ENTRIES PROVIDED:
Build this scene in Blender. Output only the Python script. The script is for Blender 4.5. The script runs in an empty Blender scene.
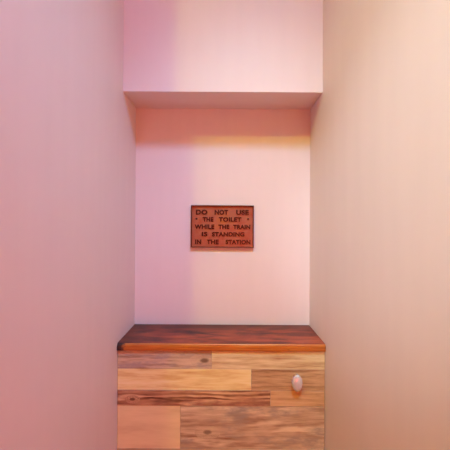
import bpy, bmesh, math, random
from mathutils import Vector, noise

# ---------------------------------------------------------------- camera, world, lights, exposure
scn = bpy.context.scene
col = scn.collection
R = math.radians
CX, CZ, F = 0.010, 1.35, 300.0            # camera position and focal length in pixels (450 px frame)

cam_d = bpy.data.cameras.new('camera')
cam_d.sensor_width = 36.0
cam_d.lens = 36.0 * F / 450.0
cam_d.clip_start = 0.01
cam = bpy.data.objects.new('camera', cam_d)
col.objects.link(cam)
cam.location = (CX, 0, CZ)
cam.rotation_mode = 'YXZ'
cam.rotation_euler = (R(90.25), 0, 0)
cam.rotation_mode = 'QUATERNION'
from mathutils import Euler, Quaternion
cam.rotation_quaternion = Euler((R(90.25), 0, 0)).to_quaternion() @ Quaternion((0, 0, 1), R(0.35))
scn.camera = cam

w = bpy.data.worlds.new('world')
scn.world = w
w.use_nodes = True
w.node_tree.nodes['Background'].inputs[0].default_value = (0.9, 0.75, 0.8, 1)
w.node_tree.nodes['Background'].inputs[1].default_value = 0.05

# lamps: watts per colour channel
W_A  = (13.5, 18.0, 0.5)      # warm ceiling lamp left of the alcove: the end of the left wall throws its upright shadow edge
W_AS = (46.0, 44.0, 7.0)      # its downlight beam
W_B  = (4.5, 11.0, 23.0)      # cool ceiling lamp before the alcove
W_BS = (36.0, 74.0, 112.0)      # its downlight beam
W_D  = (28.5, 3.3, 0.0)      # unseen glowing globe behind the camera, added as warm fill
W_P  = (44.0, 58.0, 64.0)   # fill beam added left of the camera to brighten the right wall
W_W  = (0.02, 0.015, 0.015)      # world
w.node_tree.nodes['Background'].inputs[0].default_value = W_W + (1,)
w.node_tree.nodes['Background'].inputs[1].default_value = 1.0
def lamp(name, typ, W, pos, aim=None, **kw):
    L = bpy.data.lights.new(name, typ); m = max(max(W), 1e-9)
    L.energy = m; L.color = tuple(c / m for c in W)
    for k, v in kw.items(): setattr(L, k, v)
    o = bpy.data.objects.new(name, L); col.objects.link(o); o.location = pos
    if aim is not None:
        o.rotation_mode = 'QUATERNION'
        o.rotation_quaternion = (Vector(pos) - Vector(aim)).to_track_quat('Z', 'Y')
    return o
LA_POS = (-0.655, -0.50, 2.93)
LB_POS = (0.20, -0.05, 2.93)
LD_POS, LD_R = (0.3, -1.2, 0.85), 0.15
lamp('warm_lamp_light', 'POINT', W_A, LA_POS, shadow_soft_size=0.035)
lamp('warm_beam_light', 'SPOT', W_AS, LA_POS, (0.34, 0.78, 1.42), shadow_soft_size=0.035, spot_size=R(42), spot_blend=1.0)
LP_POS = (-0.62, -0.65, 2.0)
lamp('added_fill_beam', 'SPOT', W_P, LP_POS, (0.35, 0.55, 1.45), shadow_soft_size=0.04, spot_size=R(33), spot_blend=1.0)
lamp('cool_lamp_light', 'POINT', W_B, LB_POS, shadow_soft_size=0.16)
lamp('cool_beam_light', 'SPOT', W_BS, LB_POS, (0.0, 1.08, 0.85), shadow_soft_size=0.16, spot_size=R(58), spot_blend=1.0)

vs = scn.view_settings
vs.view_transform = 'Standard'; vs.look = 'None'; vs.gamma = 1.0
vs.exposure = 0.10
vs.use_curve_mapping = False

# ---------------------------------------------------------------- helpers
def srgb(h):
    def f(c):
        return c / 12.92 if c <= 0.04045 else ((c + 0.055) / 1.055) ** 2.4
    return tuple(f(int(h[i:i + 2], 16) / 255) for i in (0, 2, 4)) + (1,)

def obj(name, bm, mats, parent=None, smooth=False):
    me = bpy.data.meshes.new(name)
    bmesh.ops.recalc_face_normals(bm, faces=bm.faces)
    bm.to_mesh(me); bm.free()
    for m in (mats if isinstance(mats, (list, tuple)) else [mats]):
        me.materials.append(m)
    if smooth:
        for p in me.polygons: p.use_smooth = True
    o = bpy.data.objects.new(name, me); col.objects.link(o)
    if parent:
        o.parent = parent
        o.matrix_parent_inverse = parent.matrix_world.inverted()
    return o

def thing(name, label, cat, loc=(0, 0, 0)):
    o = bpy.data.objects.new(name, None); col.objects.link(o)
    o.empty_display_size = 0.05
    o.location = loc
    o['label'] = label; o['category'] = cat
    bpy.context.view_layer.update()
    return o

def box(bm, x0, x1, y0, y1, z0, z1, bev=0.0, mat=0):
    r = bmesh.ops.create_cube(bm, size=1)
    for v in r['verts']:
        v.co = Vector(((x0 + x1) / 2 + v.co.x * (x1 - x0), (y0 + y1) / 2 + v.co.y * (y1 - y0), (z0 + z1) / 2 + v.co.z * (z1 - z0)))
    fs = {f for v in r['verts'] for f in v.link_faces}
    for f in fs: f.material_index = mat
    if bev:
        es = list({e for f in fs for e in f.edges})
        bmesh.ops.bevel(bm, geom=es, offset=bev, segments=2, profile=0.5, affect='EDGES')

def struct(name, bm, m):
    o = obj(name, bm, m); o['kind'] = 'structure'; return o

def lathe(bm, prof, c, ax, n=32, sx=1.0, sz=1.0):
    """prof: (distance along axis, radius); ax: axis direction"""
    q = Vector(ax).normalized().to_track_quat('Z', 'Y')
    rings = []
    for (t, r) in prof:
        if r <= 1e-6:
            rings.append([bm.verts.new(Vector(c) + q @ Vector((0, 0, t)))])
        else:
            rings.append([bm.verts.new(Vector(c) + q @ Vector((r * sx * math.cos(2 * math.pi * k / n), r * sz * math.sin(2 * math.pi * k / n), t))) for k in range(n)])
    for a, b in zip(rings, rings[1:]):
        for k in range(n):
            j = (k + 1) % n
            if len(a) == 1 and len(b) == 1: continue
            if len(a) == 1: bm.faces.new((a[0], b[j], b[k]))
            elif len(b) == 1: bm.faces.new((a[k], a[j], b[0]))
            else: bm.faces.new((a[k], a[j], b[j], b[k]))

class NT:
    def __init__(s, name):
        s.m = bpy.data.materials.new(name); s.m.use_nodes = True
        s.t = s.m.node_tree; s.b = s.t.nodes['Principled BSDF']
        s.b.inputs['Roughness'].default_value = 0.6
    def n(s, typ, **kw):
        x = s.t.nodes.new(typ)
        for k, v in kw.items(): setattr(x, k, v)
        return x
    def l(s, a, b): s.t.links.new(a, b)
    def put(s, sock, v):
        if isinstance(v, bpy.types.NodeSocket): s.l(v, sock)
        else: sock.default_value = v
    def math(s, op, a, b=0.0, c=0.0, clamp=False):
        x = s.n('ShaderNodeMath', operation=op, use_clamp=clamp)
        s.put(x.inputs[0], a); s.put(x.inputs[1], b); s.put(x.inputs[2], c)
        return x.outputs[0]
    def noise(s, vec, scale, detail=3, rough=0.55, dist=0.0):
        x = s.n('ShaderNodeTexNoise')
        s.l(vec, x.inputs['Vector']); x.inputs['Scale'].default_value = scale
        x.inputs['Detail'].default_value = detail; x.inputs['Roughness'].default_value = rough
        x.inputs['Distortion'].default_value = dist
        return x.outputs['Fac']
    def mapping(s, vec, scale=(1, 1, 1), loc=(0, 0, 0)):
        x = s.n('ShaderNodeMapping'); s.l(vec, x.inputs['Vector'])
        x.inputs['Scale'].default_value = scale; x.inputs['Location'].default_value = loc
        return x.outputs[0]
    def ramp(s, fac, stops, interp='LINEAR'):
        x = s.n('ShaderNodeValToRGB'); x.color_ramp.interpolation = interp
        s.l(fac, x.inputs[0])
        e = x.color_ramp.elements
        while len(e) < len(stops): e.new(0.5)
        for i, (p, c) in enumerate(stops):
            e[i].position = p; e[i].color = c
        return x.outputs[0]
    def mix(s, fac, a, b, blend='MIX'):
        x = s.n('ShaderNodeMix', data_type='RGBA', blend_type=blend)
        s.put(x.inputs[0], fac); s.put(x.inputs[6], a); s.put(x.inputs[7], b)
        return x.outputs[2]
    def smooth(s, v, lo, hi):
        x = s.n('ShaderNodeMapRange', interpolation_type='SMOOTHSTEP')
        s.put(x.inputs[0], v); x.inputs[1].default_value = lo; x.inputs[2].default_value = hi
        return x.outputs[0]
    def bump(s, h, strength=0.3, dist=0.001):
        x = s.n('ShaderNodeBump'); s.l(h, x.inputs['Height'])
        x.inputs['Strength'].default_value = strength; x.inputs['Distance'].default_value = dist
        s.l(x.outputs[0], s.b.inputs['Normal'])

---

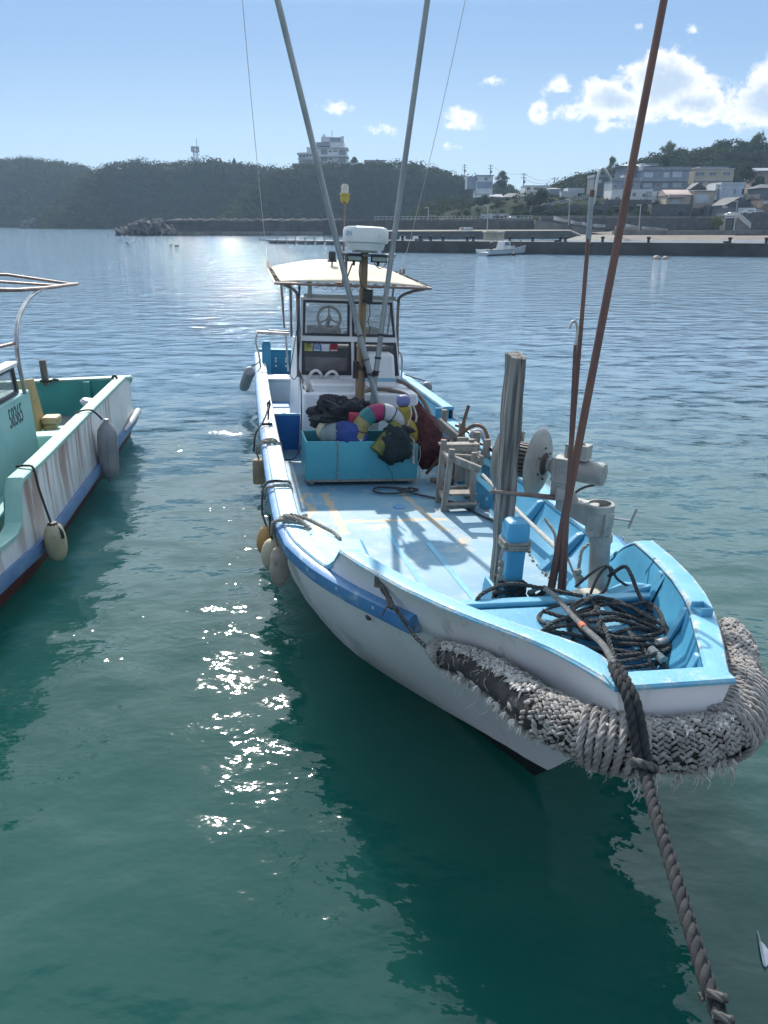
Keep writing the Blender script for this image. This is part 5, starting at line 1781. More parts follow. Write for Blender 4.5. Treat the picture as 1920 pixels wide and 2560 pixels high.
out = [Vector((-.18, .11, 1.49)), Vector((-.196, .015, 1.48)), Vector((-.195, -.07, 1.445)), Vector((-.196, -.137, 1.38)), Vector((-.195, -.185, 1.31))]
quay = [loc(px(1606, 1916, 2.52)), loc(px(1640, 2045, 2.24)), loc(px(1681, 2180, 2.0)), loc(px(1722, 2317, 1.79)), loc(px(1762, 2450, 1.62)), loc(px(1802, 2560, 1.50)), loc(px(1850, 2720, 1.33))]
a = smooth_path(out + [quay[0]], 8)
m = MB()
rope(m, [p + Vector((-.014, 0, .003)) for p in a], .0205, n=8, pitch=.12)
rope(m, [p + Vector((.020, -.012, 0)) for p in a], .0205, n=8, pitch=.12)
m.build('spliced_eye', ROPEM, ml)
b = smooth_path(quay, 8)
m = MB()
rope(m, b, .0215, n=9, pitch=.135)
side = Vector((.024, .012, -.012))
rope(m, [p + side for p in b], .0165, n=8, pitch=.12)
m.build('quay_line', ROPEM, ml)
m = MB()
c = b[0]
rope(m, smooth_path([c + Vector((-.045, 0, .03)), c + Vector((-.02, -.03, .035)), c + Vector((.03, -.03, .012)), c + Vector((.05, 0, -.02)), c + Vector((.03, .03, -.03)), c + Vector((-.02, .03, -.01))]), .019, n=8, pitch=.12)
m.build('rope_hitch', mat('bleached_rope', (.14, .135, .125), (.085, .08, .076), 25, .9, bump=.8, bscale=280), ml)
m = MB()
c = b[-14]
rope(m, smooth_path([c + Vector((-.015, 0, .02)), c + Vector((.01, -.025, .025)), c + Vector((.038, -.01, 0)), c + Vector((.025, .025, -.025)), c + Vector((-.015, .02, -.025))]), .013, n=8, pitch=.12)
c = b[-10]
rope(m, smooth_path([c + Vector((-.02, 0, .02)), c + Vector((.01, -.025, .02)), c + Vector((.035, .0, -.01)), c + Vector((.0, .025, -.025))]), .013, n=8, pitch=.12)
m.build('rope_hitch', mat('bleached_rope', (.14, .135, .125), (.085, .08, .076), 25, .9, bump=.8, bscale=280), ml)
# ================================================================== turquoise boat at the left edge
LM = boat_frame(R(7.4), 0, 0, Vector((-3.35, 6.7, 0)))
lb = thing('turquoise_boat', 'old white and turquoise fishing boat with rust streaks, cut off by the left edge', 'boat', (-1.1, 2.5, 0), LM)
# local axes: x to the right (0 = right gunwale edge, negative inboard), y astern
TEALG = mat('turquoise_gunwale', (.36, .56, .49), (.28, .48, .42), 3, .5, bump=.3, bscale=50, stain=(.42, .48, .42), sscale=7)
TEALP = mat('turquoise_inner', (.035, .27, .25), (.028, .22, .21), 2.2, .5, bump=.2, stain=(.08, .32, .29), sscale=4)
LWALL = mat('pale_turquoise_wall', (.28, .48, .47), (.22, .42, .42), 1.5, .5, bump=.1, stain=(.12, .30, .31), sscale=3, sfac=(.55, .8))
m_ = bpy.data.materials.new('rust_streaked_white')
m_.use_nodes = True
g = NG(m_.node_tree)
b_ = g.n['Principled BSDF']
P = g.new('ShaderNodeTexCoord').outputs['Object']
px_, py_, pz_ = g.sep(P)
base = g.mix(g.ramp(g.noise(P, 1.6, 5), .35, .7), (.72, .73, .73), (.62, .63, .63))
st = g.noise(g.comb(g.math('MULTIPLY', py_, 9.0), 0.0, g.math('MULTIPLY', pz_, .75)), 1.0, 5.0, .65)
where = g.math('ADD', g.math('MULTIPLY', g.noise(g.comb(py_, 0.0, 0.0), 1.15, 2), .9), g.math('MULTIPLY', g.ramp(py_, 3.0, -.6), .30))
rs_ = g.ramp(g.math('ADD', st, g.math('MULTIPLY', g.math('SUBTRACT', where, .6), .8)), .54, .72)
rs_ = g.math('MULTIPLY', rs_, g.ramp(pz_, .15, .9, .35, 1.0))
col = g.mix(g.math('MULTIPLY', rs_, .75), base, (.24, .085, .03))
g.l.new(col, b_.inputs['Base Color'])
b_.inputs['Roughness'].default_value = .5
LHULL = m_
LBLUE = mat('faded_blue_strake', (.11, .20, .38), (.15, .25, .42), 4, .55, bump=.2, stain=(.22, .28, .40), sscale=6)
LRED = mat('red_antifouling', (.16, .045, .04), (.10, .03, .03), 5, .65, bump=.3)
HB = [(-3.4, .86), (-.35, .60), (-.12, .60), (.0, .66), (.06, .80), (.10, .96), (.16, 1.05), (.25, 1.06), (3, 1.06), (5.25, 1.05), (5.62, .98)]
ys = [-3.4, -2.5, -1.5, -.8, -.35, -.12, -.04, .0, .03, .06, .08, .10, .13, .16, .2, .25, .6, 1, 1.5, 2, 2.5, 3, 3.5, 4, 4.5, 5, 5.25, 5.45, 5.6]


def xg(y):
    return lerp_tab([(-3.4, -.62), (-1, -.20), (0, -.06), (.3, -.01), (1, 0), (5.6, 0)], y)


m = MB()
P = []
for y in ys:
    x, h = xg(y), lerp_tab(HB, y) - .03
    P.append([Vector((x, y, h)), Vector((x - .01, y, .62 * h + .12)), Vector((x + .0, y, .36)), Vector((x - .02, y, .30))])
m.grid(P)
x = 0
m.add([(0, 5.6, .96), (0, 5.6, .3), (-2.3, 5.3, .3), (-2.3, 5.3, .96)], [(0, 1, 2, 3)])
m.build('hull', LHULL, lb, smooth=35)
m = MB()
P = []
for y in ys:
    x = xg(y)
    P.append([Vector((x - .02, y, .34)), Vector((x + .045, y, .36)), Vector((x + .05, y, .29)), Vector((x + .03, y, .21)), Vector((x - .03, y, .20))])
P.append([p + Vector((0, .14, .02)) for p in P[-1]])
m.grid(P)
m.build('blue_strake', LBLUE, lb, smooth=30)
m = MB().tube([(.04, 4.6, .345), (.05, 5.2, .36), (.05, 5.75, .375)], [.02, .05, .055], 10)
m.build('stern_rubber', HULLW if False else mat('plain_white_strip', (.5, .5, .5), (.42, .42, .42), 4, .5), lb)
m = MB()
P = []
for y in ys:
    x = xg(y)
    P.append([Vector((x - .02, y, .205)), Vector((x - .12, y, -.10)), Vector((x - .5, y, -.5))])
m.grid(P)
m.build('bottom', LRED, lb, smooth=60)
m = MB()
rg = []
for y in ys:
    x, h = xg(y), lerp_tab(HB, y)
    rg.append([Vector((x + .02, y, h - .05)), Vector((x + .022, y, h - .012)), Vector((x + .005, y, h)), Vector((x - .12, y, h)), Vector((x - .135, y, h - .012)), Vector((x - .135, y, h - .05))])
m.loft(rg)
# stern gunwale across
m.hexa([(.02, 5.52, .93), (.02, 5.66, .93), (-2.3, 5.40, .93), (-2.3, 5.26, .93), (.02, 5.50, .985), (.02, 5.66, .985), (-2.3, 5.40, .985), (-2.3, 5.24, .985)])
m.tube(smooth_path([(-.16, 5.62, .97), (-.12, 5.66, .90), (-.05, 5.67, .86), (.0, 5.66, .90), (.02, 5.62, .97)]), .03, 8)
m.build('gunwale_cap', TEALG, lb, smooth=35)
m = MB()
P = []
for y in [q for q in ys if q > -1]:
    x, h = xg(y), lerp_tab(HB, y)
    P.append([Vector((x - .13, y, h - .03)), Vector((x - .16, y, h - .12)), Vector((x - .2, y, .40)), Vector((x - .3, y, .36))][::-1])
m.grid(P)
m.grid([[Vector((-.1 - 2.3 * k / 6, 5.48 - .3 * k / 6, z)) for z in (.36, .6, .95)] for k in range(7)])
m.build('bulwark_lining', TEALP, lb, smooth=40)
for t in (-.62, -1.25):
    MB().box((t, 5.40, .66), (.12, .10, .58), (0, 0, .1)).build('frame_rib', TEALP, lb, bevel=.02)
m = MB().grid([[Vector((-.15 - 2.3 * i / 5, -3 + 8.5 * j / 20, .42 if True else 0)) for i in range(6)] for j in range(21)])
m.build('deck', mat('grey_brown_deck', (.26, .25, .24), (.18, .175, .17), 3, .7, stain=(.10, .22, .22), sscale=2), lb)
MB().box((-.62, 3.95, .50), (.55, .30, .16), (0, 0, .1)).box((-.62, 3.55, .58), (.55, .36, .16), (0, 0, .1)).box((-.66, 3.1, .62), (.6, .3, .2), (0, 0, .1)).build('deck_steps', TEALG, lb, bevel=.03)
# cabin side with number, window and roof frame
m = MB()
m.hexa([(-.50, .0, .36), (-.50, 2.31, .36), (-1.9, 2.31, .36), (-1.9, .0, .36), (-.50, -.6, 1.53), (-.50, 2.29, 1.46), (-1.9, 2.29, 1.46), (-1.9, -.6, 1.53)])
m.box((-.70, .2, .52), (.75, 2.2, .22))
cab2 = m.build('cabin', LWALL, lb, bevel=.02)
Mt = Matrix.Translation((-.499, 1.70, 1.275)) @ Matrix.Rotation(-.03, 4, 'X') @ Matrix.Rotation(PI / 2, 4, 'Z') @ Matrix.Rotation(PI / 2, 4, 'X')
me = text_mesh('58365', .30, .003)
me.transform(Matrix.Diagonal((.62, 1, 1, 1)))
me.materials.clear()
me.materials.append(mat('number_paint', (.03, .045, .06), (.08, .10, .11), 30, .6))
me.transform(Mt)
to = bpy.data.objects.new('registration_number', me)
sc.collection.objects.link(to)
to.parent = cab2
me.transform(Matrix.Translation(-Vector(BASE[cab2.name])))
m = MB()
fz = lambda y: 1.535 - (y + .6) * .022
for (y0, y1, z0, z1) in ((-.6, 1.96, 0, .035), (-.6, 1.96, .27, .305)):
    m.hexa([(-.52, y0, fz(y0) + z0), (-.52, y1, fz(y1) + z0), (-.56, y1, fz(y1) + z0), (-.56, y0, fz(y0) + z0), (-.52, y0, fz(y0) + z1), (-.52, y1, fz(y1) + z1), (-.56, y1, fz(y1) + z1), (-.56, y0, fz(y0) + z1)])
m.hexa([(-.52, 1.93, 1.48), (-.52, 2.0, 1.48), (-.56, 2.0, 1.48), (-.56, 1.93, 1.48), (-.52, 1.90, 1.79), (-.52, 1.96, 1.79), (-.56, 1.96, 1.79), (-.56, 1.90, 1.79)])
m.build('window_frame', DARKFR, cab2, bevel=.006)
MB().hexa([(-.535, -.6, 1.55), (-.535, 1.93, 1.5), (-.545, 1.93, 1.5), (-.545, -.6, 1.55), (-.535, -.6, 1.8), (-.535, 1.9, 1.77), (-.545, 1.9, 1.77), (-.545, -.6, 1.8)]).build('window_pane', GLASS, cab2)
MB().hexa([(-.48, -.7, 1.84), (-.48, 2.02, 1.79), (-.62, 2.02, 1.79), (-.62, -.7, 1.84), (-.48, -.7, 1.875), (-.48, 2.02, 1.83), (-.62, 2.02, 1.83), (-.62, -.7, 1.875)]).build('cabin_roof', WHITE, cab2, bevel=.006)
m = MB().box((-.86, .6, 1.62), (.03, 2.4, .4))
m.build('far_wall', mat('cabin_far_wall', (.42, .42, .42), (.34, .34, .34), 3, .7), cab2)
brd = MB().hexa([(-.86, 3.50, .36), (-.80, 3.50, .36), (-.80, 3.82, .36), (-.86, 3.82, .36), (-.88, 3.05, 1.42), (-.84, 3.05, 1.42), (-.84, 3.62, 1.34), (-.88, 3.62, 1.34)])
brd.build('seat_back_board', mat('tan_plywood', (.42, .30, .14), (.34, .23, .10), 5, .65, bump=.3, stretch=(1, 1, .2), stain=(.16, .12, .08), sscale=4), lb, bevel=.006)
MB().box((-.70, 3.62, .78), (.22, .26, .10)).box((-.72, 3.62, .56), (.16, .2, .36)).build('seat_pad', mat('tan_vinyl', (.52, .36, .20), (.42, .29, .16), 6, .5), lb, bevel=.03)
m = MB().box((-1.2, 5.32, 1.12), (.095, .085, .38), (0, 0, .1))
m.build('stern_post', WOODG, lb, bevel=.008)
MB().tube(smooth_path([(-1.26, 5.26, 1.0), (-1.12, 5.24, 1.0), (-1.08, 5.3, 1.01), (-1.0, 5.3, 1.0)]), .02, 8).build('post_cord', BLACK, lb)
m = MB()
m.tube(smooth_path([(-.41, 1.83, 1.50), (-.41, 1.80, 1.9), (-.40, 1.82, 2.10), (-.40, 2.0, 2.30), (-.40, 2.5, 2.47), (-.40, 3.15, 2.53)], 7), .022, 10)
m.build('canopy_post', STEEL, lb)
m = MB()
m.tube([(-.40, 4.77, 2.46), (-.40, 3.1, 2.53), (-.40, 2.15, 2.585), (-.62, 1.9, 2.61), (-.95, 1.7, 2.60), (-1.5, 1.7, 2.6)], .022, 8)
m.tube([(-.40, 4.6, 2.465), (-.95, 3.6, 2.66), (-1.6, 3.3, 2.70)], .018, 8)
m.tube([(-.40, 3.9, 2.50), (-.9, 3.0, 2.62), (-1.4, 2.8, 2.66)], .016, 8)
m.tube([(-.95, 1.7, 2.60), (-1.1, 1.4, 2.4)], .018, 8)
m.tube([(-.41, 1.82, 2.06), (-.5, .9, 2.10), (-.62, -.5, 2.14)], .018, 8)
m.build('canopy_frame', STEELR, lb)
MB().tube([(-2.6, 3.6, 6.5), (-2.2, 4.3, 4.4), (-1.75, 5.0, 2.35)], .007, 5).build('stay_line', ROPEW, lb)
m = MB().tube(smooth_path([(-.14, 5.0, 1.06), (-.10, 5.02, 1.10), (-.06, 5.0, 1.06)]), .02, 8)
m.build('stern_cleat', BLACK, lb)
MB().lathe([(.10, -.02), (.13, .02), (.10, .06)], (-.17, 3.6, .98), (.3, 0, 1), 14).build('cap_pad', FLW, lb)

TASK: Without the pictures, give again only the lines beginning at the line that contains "Build this scene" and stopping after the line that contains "w.node_tree.nodes['Background'].inputs[1].default_value = 0.05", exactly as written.

RESULT OF THIS TASK:
Build this scene in Blender. Output only the Python script. The script is for Blender 4.5. The script runs in an empty Blender scene.
import bpy, bmesh, math, random
from mathutils import Vector, noise

# ---------------------------------------------------------------- camera, world, lights, exposure
scn = bpy.context.scene
col = scn.collection
R = math.radians
CX, CZ, F = 0.010, 1.35, 300.0            # camera position and focal length in pixels (450 px frame)

cam_d = bpy.data.cameras.new('camera')
cam_d.sensor_width = 36.0
cam_d.lens = 36.0 * F / 450.0
cam_d.clip_start = 0.01
cam = bpy.data.objects.new('camera', cam_d)
col.objects.link(cam)
cam.location = (CX, 0, CZ)
cam.rotation_mode = 'YXZ'
cam.rotation_euler = (R(90.25), 0, 0)
cam.rotation_mode = 'QUATERNION'
from mathutils import Euler, Quaternion
cam.rotation_quaternion = Euler((R(90.25), 0, 0)).to_quaternion() @ Quaternion((0, 0, 1), R(0.35))
scn.camera = cam

w = bpy.data.worlds.new('world')
scn.world = w
w.use_nodes = True
w.node_tree.nodes['Background'].inputs[0].default_value = (0.9, 0.75, 0.8, 1)
w.node_tree.nodes['Background'].inputs[1].default_value = 0.05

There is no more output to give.